Wall Street faces legal probe on sub-prime crisis

The New York state attorney general is examining whether Wall Street turned a blind eye as mortgages were foisted on borrowers who could not pay them back, and then misled investors when they sold them mortgage-backed securities.

Andrew Cuomo has sent subpoenas to several of the biggest Wall Street firms as part of his widening legal investigation into the causes of the mortgage market crisis.

Bear Stearns, Merrill Lynch and Deutsche Bank are among the companies which have been asked for information about how they assessed the quality of the home loans underlying derivatives such as mortgage-backed securities and collateralised debt obligations (CDOs). These derivatives have collapsed in value as low-income Americans begin defaulting on loans in record numbers.

The subpoenaed banks yesterday either declined to comment or said they would co-operate with all regulatory requests.

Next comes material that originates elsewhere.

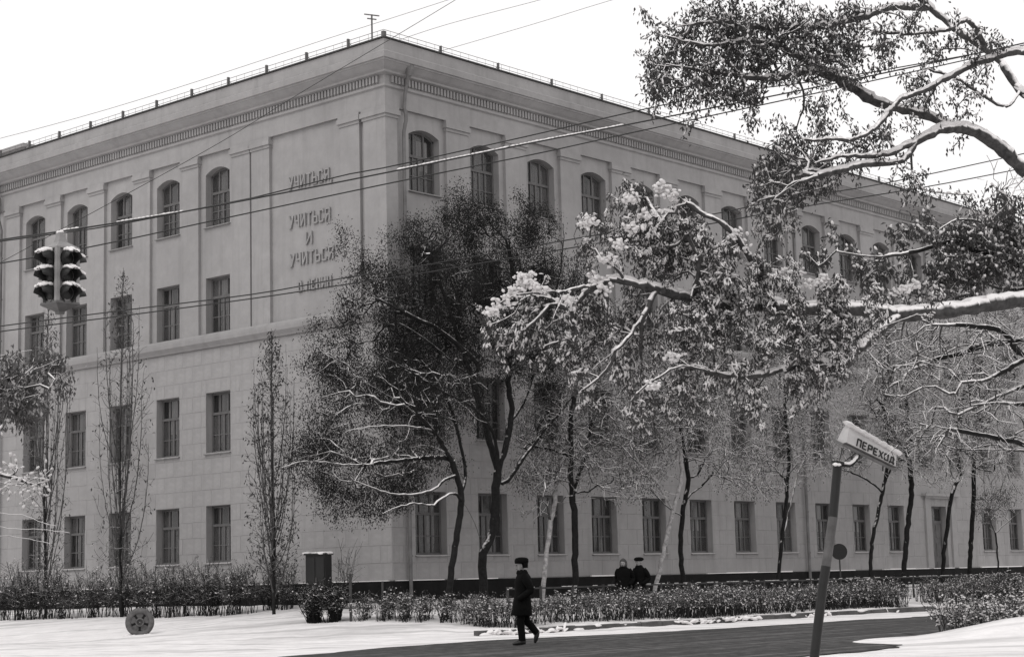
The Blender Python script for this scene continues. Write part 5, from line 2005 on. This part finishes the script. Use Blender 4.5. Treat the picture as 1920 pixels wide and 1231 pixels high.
for fr, out in TF:
    for j, z in enumerate((Hb * .66, 0.0, -Hb * .66)):
        lens = MB()
        k = 22
        lens.loft([ringpts(r, y, k, Frame(fr(np.array([0, 0, z])), fr.x, fr.y)) for r, y in ((.01, -hw - .03), (.07, -hw - .022), (.102, -hw - .004))], caps=False)
        lo_ = lens.build('lens', M['black'], TL, True)
        v = MB()
        th = np.linspace(math.radians(-62), math.radians(242), 25)
        rings = []
        for y, r, drop in ((-hw - .002, .118, 0), (-hw - .09, .122, .0), (-hw - .20, .125, -.04)):
            wgt = np.clip(np.sin(th), -1, 1)
            yy = np.where(wgt < .2, -hw - (-(y) - hw) * np.clip(.45 + wgt * .9, .18, 1), y)
            rings.append(fr(np.c_[r * np.cos(th), yy, r * np.sin(th) + z + drop]))
        inner = []
        for y, r, drop in ((-hw - .20, .115, -.04), (-hw - .09, .112, .0), (-hw - .002, .108, 0)):
            wgt = np.clip(np.sin(th), -1, 1)
            yy = np.where(wgt < .2, -hw - (-(y) - hw) * np.clip(.45 + wgt * .9, .18, 1), y)
            inner.append(fr(np.c_[r * np.cos(th), yy, r * np.sin(th) + z + drop]))
        v.loft(rings + inner, caps=False, close=False)
        hood = v.build('hood', M['black'], TL, True)
        n_ = 16
        yy = np.linspace(-hw - .02, -hw - .19, n_)
        dz = np.interp(np.abs(yy), [hw + .09, hw + .20], [0, -.04])
        q = np.concatenate([fr(np.c_[np.full(n_, x), yy, z + np.sqrt(.124 ** 2 - x * x) + dz + .008]) for x in (-.06, 0, .06)])
        lumps(q, np.tile(out, (len(q), 1)), rN.uniform(.015, .030, len(q)), rN, True, (1, 1.6), .8).build('snow_cap', M['snow'], TL, True)
# snow heaped where the hanger meets the cable
q = tc_ + ZV * (zw - .02)
lumps(np.array([q + rN.normal(0, .015, 3) for _ in range(7)]), np.tile([1.0, 0, 0], (7, 1)), np.full(7, .03), rN, True, (1, 1.2), .8).build('snow_cap', M['snow'], TL, True)

# overhead wires
def wire(pts, r, label, group='overhead wires', snow=None, sag=0.0, name='overhead_wire'):
    P_ = [at(*q) for q in pts]
    c = smooth_line(P_, .5)
    b = MB()
    b.tube(c, r, 6)
    o = empty(name, c[0], label, 'wire', group)
    b.build('cable', M['wire'], o, True)
    if snow:
        for x0, x1 in snow:
            xs = [960 + FPX * ((p - CAM) @ RIGHT) / ((p - CAM) @ FWD) for p in c]
            f_ = resample(c, .06)
            xf = np.interp(np.linspace(0, 1, len(f_)), np.linspace(0, 1, len(xs)), xs)
            k = np.nonzero((xf > x0) & (xf < x1) & (rN.uniform(0, 1, len(f_)) < .93))[0]
            if len(k):
                tdir = np.gradient(f_, axis=0)[k]
                lumps(f_[k] + ZV * (r + .006), tdir, rN.uniform(.8, 1.25, len(k)) * (r * .95), rN, False, (2.5, 5), 1.0).build('snow_ridge', M['snow'], o, True, kind='stuff')
    return o


wire([(-420, 507, 27), (-150, 474, 26), (0, 449, 25.5), (115, 433, 25), (300, 404, 25), (480, 371, 25), (740, 320, 25), (1000, 267, 25.2), (1150, 238.5, 25.5), (1345, 200, 26), (1555, 158, 26.5), (1900, 85, 27.5), (2300, -5, 28.5)], .012,
     'middle overhead cable crusted with snow that carries the traffic light', snow=((118, 150), (215, 345), (735, 1165)))
wire([(-420, 513, 28), (0, 452, 27), (200, 424, 26.6), (400, 385, 26.3), (480, 369, 26.2), (640, 329, 26), (740, 310, 26), (1000, 252.5, 26.2), (1150, 217.5, 26.4), (1345, 176, 26.8), (1555, 148, 27.4), (1900, 88, 28), (2300, 15, 29)], .0105, 'uppermost of three near cables, joining the snow crusted one')
wire([(-420, 560, 28), (6, 492, 27), (200, 456, 26.6), (400, 413, 26.3), (740, 341, 26), (1000, 289, 26.2), (1150, 256, 26.4), (1345, 214, 26.8), (1555, 169, 27.4), (1900, 92, 28), (2300, 0, 29)], .0105, 'lowest of the three near cables, running below the snow crusted one')
wire([(-420, 668, 36), (6, 610, 35), (240, 580, 34.7), (480, 550, 34.5), (652, 519, 34.4), (760, 503, 34.4), (1060, 450, 34.6), (1294, 409.5, 35), (1480, 372, 35.5), (1665, 342, 36), (2000, 270, 37), (2300, 205, 38)], .0125, 'upper line of the lower cable pair crossing the tree crowns')
wire([(-420, 678, 36), (6, 620, 35.4), (240, 590, 35), (480, 558, 34.8), (652, 532, 34.7), (760, 517, 34.7), (1060, 466, 34.9), (1327, 420, 35.2), (1500, 388, 35.6), (1758, 346, 36.2), (2000, 298, 37), (2300, 235, 38)], .0125, 'lower line of the lower cable pair crossing the tree crowns')
wire([(-200, 600, 46), (118, 428, 46), (400, 274, 47), (560, 176, 47), (817, 22, 48), (1000, -90, 49)], .008, 'thin stay wire slanting steeply across the left facade into the sky')
wire([(-200, 310, 60), (200, 205, 60), (640, 64, 60), (900, -20, 60), (1100, -90, 60)], .008, 'faint upper sky wire left of the aerial mast')
wire([(700, 92, 60), (830, 48, 60), (1000, 3, 60), (1200, -50, 60)], .008, 'faint sky wire rising from behind the roof corner, upper one')
wire([(770, 112, 62), (1000, 45, 62), (1120, 8, 62), (1300, -45, 62)], .008, 'faint sky wire above the right roof railing, lower one')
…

With millions of homeowners finding that they cannot refinance their mortgages before the expiry of low introductory interest rates, politicians fear a wave of foreclosures that could damage the wider US economy.

So far, most of the fury has been trained on unscrupulous mortgage brokers and on the credit rating agencies, which certified that many mortgage-backed derivatives were as safe an investment as government bonds.

However, Mr Cuomo's subpoenas suggest that the investment banks that created the derivatives may yet face scrutiny. They had a legal responsibility to ensure the accuracy of statements in the prospectus for derivatives they were selling to investors.

Many of the banks are already struggling to quantify the billions of dollars they have lost on the derivatives on their books.

Last month, as Mr Cuomo's investigations began to take off, he said that he would be guided by the first rule of legal investigations: follow the money. "In this case, that means follow the mortgage," he said.

By pursuing an aggressive hunt for malfeasance on Wall Street, Mr Cuomo is following in the footsteps of Eliot Spitzer, his predecessor as New York attorney general. Mr Spitzer was elected Governor of New York last year, partly as a result of the reputation he gained when he won multi-billion settlements from investment banks over conflicts of interests that arose as the dotcom boom turned to bust.